I was wondering about that. Does it handle the case where a base class
calls shared_from_raw with its own "this" pointer but the derived
pointer is the one that ends up actually being externally owned? I
think that (or something multi-inheritance-related) was the reason ESFT
required CRTP?

On a basic read-through of the code I *think* it's fine, but it never
hurts to get confirmation. :)

>> enable_shared_from_raw almost seems to fit the bill (according to
>> http://stackoverflow.com/questions/22184772/why-is-boostenable-shared-from-raw-so-undocumented),
>> but I encountered the same problem as in this post
>> (http://lists.boost.org/boost-users/2013/05/78833.php); it works with
>> shared_from_raw but not weak_from_raw.
>>
>> However this change:
>> https://github.com/boostorg/smart_ptr/pull/8
>> fixes that. It looks like the two calls went down different code paths for
>> some reason I can't fathom.
>
> I don't remember what the rationale was for the current behavior of
> weak_from_raw, or if I was the one who decided on that behavior.
> However, it seems like the current behavior could be useful in that it
> provides a way to query if an external shared_ptr ever actually took
> ownership of the object (or at least shared_from_raw has been used,
> which commits the coder to giving ownership to an external shared_ptr
> at some point).

I don't think there's any difference in that commitment with
shared_from_raw vs. weak_from_raw. Both of them are insufficient to
give a "real" owning pointer by themselves -- according to the
stackoverflow answer, any pointer obtained from either of these methods
cannot "actually" own the pointer, and instead the real raw pointer has
to be externally passed to a separate shared_ptr instance.
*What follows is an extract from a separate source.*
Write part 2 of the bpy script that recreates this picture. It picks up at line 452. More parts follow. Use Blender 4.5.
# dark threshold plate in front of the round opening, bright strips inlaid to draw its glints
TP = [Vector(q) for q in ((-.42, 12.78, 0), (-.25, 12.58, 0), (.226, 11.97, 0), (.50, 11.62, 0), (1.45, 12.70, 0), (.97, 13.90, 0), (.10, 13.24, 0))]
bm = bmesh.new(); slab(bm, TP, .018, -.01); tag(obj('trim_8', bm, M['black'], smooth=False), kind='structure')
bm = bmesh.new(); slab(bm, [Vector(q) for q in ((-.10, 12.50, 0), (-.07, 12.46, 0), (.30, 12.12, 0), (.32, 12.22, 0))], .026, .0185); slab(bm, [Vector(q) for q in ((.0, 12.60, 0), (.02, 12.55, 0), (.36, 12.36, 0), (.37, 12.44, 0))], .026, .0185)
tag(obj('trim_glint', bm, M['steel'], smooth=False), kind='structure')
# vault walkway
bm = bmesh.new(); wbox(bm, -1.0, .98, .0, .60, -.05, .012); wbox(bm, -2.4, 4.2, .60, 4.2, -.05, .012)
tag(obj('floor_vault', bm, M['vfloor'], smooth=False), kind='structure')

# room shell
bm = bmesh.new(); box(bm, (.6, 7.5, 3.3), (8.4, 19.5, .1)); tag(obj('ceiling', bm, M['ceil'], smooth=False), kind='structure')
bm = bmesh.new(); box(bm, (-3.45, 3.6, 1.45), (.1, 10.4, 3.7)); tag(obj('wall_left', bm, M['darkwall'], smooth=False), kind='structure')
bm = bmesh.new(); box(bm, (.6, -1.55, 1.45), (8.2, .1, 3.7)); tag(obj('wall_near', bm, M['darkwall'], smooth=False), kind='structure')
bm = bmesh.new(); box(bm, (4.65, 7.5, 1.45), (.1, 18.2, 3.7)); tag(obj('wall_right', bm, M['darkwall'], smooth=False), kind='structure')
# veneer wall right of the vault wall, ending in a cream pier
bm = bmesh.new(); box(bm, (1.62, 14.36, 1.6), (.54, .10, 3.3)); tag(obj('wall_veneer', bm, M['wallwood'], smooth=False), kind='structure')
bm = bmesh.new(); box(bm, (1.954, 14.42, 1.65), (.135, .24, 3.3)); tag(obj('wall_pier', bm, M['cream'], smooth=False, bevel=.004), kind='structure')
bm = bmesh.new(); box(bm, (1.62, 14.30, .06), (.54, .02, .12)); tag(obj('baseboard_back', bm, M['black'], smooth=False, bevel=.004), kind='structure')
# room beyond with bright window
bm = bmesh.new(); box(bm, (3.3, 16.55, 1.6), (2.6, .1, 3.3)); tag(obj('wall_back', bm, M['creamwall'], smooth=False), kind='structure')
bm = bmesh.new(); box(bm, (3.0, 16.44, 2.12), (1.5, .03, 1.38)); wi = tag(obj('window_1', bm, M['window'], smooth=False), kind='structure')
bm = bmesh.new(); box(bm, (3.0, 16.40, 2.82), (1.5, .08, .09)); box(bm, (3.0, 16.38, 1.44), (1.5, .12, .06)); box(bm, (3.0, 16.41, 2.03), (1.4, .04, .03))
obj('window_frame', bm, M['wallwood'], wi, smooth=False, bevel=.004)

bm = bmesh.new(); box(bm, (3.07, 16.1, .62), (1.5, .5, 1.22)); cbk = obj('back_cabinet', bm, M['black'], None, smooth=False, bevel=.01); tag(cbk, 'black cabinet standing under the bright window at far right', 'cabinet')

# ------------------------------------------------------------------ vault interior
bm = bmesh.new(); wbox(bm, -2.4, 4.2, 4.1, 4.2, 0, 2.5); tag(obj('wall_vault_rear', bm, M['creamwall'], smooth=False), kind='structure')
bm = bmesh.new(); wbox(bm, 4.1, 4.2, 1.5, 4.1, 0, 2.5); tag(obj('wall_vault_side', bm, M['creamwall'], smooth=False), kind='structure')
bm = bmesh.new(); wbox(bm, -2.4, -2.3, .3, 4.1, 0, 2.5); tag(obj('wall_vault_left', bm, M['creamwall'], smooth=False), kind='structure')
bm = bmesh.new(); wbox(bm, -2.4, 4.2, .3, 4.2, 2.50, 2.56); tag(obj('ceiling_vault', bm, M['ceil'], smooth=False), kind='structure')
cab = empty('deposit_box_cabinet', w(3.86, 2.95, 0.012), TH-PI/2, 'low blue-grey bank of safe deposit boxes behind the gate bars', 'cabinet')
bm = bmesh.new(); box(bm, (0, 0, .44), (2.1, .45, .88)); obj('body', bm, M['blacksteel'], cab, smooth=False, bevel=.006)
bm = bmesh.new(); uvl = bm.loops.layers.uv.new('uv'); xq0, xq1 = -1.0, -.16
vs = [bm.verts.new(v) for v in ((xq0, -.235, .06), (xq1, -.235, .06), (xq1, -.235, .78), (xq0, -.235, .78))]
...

So calling shared_from_raw from within the constructor gives you no
additional guarantees (except that it actually works, at the moment,
while weak_from_raw does not until this patch is applied). Neither
provide a way to tell from the outside whether that second "real"
shared_ptr was ever constructed -- to do that, you'd have to check that
weak_this_ was *not* expired and shared_this_ *was* empty, if I'm
following the code correctly. (Or conversely, you're in the danger
state whenever shared_this_ is non-empty.)

Maybe it would be useful to explicitly expose a way to query for that?
Though to be honest other than unit tests and debugging I doubt anything
would actually use it (but the same could be said of shared_ptr's
use_count).

If you think it will help, I could post a separate PR with the other
style that I mentioned, which would make it more obvious that there's
little difference between shared_from_raw and weak_from_raw, and then
you (or whoever is in charge of SharedPtr at the moment) can choose
which you prefer. I just initially went with the one-liner in the hopes
that it'd be easier to get that into 1.56.